++++ PROVIDED DATA
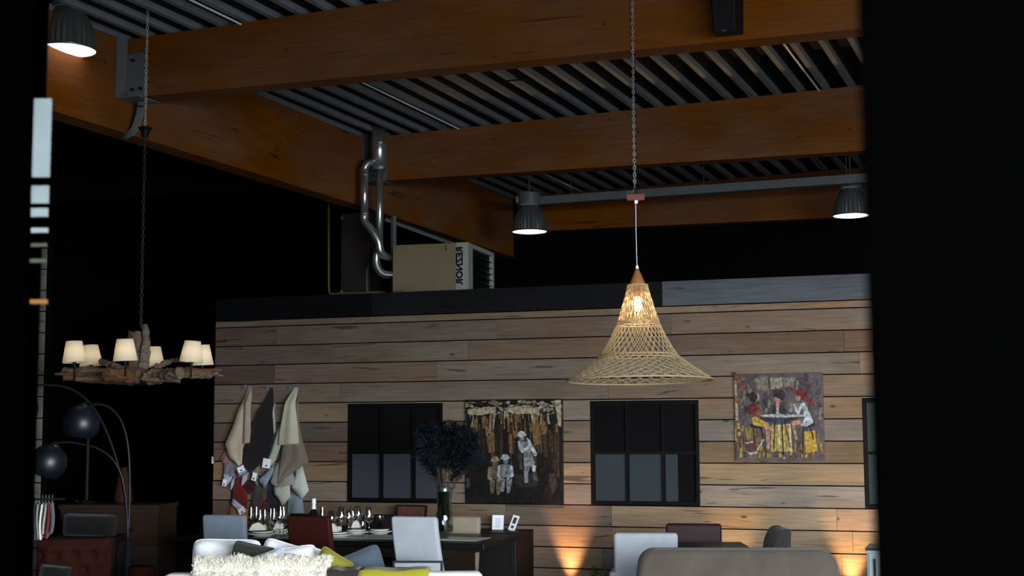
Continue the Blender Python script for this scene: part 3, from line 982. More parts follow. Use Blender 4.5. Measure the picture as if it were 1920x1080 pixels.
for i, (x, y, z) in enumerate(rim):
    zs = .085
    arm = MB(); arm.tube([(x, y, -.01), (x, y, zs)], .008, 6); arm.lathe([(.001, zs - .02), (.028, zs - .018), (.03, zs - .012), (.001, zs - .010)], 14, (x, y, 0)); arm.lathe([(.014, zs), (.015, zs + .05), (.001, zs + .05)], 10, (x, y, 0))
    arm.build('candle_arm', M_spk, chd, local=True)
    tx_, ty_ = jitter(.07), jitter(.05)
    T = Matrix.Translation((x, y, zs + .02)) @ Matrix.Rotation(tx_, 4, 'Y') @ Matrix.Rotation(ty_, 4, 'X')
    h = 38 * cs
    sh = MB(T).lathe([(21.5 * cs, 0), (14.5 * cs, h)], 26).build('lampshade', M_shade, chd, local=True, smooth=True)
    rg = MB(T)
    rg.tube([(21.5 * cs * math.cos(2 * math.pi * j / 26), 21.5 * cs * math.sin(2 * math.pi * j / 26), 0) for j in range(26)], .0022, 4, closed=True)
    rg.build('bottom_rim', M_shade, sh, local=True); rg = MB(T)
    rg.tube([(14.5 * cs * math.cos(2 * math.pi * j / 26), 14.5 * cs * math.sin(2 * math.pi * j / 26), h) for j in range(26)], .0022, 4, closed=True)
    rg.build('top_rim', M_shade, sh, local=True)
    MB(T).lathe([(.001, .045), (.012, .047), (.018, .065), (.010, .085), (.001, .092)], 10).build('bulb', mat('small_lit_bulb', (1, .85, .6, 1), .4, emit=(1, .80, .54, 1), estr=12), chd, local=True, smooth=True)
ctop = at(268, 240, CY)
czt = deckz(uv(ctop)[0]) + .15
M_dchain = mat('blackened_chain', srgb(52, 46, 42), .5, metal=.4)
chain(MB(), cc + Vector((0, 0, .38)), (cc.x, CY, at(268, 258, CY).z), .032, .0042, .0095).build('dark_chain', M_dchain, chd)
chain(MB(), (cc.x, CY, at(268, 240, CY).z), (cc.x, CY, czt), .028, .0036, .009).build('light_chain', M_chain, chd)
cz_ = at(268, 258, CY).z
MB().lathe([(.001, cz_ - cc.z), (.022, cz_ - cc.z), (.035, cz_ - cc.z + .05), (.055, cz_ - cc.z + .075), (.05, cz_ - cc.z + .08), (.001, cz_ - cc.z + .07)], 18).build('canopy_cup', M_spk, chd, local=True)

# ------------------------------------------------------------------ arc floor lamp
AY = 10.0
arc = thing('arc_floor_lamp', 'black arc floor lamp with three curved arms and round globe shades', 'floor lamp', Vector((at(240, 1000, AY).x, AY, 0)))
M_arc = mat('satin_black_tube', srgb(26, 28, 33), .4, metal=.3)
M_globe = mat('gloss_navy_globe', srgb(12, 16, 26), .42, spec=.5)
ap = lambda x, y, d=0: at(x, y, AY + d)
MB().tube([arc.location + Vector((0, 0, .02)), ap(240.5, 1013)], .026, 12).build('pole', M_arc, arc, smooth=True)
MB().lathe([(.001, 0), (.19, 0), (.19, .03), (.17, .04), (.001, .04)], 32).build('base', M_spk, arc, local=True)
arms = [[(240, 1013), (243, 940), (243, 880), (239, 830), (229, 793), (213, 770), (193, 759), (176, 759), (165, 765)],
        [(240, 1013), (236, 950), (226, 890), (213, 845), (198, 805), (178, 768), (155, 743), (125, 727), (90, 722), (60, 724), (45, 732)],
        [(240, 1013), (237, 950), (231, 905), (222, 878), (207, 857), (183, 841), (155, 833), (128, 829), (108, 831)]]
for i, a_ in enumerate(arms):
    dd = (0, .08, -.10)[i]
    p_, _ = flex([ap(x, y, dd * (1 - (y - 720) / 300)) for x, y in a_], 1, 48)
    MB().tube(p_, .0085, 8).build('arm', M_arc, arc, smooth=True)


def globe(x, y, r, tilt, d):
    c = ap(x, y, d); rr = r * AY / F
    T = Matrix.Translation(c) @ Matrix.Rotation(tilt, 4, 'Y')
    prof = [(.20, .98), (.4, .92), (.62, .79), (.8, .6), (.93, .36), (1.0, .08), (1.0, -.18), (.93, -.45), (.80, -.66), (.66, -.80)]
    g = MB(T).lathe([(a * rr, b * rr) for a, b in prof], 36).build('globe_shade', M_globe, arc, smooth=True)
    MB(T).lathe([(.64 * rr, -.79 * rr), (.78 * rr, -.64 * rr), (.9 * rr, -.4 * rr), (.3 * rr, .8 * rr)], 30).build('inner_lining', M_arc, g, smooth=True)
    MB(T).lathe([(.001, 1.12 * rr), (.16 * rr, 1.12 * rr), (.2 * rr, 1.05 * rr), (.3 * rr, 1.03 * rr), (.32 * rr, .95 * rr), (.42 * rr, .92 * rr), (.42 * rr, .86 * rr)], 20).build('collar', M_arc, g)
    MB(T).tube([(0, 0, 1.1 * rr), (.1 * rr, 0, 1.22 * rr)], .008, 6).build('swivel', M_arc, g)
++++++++
++++ PROVIDED DATA
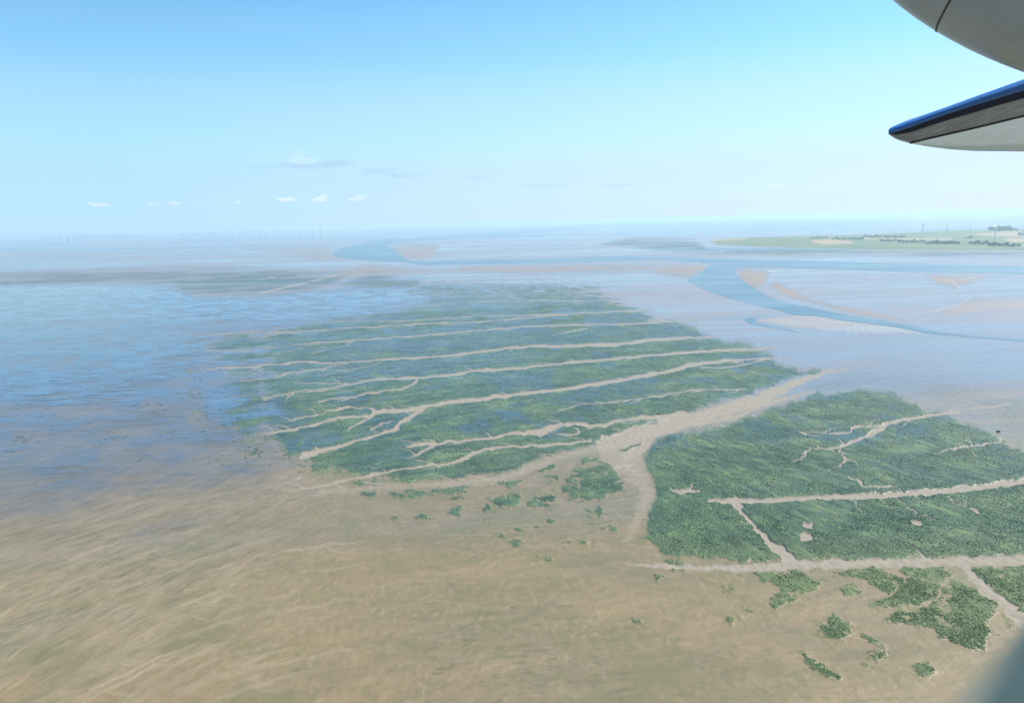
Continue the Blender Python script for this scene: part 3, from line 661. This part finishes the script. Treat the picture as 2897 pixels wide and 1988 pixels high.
++++++++
++++ PROVIDED DATA
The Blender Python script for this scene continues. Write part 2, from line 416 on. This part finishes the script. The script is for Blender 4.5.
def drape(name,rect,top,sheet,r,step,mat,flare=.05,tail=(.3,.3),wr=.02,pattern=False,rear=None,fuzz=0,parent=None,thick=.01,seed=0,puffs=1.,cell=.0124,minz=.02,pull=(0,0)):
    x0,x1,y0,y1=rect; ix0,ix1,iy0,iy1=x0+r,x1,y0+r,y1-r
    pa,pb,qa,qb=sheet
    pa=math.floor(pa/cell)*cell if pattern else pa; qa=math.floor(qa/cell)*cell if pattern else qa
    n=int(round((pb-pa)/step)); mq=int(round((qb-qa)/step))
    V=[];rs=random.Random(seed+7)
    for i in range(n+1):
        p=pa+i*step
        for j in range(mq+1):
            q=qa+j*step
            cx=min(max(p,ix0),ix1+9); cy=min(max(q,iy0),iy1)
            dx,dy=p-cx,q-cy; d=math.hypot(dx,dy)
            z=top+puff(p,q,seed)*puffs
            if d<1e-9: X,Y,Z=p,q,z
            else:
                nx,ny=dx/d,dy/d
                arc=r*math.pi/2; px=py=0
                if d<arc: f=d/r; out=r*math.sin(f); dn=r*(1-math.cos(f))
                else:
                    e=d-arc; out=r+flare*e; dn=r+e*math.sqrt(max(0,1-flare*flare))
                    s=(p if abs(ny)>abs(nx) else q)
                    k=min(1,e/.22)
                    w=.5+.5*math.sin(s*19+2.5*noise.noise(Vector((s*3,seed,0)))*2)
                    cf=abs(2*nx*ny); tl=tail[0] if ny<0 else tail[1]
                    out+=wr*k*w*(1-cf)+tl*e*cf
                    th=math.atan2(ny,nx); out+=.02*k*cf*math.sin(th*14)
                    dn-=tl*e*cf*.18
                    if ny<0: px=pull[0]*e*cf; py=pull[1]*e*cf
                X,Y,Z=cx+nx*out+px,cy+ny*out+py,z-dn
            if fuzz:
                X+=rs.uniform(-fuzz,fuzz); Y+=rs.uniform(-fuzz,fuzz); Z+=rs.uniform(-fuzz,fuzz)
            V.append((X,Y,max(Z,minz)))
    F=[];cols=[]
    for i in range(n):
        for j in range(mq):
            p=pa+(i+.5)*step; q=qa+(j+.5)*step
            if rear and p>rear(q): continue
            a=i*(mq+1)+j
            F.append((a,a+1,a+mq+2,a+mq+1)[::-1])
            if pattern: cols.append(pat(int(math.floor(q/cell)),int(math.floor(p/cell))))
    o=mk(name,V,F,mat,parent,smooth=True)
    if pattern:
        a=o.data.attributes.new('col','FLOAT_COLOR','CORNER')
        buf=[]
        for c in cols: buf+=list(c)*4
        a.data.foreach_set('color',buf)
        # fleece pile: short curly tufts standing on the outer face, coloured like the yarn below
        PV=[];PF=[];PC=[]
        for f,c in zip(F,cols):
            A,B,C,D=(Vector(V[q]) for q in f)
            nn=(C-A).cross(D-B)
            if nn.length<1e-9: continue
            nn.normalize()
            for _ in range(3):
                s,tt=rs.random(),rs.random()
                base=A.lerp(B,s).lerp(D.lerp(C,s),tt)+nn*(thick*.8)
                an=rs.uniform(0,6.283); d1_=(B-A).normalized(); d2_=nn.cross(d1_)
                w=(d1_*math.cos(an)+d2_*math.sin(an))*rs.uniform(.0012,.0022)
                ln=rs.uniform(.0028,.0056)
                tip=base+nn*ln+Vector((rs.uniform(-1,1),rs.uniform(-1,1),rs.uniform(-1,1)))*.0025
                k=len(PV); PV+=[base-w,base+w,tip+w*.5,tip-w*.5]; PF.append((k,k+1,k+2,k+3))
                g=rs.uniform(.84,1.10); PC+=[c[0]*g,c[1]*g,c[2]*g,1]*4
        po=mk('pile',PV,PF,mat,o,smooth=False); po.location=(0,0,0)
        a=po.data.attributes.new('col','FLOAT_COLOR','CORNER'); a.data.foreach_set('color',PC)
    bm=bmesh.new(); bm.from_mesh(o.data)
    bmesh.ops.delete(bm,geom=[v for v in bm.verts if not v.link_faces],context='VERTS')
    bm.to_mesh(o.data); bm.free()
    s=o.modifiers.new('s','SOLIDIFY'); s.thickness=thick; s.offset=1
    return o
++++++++
- PROBLEM TO SOLVE
Copy the records above exactly, beginning at the line that contains "were 1920x1080 pixels." and stopping after the line that contains "MB().lathe([(.001, cz_ - cc.z), (.022, cz_".

- RESULT OF THE TASK
Continue the Blender Python script for this scene: part 3, from line 982. More parts follow. Use Blender 4.5. Measure the picture as if it were 1920x1080 pixels.
for i, (x, y, z) in enumerate(rim):
    zs = .085
    arm = MB(); arm.tube([(x, y, -.01), (x, y, zs)], .008, 6); arm.lathe([(.001, zs - .02), (.028, zs - .018), (.03, zs - .012), (.001, zs - .010)], 14, (x, y, 0)); arm.lathe([(.014, zs), (.015, zs + .05), (.001, zs + .05)], 10, (x, y, 0))
    arm.build('candle_arm', M_spk, chd, local=True)
    tx_, ty_ = jitter(.07), jitter(.05)
    T = Matrix.Translation((x, y, zs + .02)) @ Matrix.Rotation(tx_, 4, 'Y') @ Matrix.Rotation(ty_, 4, 'X')
    h = 38 * cs
    sh = MB(T).lathe([(21.5 * cs, 0), (14.5 * cs, h)], 26).build('lampshade', M_shade, chd, local=True, smooth=True)
    rg = MB(T)
    rg.tube([(21.5 * cs * math.cos(2 * math.pi * j / 26), 21.5 * cs * math.sin(2 * math.pi * j / 26), 0) for j in range(26)], .0022, 4, closed=True)
    rg.build('bottom_rim', M_shade, sh, local=True); rg = MB(T)
    rg.tube([(14.5 * cs * math.cos(2 * math.pi * j / 26), 14.5 * cs * math.sin(2 * math.pi * j / 26), h) for j in range(26)], .0022, 4, closed=True)
    rg.build('top_rim', M_shade, sh, local=True)
    MB(T).lathe([(.001, .045), (.012, .047), (.018, .065), (.010, .085), (.001, .092)], 10).build('bulb', mat('small_lit_bulb', (1, .85, .6, 1), .4, emit=(1, .80, .54, 1), estr=12), chd, local=True, smooth=True)
ctop = at(268, 240, CY)
czt = deckz(uv(ctop)[0]) + .15
M_dchain = mat('blackened_chain', srgb(52, 46, 42), .5, metal=.4)
chain(MB(), cc + Vector((0, 0, .38)), (cc.x, CY, at(268, 258, CY).z), .032, .0042, .0095).build('dark_chain', M_dchain, chd)
chain(MB(), (cc.x, CY, at(268, 240, CY).z), (cc.x, CY, czt), .028, .0036, .009).build('light_chain', M_chain, chd)
cz_ = at(268, 258, CY).z
MB().lathe([(.001, cz_ - cc.z), (.022, cz_ - cc.z), (.035, cz_ - cc.z + .05), (.055, cz_ - cc.z + .075), (.05, cz_ - cc.z + .08), (.001, cz_ - cc.z + .07)], 18).build('canopy_cup', M_spk, chd, local=True)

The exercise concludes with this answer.